There are times when Apple’s iPods and iPhones — particularly the iPhone 3G — desperately need more power. Over the course of a couple of cross-continental trips this month, and two multi-hour power interruptions at our homes, we’ve found ourselves depending on external batteries again to keep our iPhones running. The ones we’ve been testing are Just Mobile’s Gum Portable USB Power Pack ($40, aka PP-07) and Gum Pro Portable USB Power Pack ($60, PP-08), which have one major advantage over competitors: they offer a lot of power for the dollar.
The standard Gum crams a 2200mAh battery into a plastic shell the size of a thick pack of chewing gum. Notably, that capacity is a little over 150% the power of an original iPhone, and slightly more than that for an iPhone 3G; both devices consume more power than any iPod currently on the market. In other words, you can can fully recharge your iPhone or iPhone 3G one full time from the Gum, and still have enough left over for more than half of another charge, while virtually any iPod can recharge two or more full times from this model.
We tested the Gum with an iPhone 3G during the aforementioned cross-country flights, and managed to tap it out only after two separate days of fairly brisk use as a supplement for a single iPhone charge that we’d performed during that time.
By comparison, the Gum Pro is roughly twice the size and has 4400mAh of power, or 300% the battery capacity of an original iPhone. This means that you can recharge a fully depleted iPhone roughly three times from the Gum Pro. Users of the iPhone 3G will get closer to 3.5 charges out of the device, while iPod owners can get even longer run times: the original iPod touch, for instance, can be fully recharged nearly 5 times from the Pro version, or 2.5 times from the original Gum. We tried the Gum Pro when we ran out of iPhone 3G battery life during one of our power outages; it had enough juice to completely refill the iPhone, and still showed two out of its three lights to indicate that it could do a couple more full charges if necessary. By iPod and iPhone battery standards, it’s a monster.
It’s worth noting at this point that there are many other iPod and iPhone batteries out there—Kensington’s $50 Mini Battery Pack and $60 Portable Power Pack, APC’s $70 UPB10 Mobile Power Pack, and Mophie’s $100 Juice Pack, just to name a few.

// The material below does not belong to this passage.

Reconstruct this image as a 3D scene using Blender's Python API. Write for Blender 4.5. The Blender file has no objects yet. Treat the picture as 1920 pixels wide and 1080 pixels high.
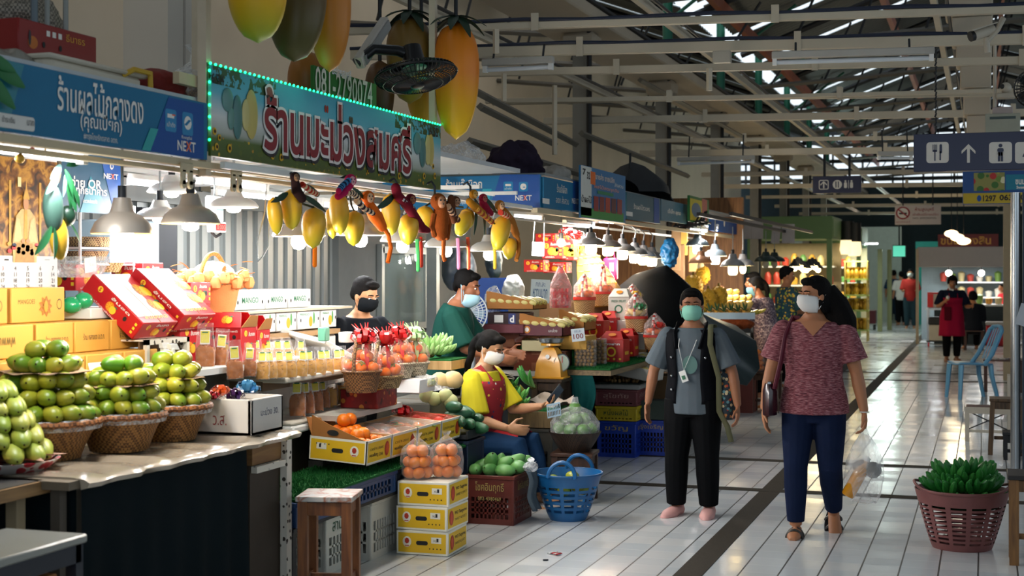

But Just Mobile’s value is a lot better. At $40, the standard Gum actually offers more power than most of these other options, including the $100 Juice Pack. The $60 Gum Pro offers way more than any of them. Both use shapes that we found easy to hold and carry, too.
There’s only one caveat that you’ll need to bear in mind. Like most competitors, but unlike the iPhone or iPod touch-specific Juice Packs, both Gum and Gum Pro are device-agnostic; they connect with a cable to your iPhone or iPod rather than strapping on to its back.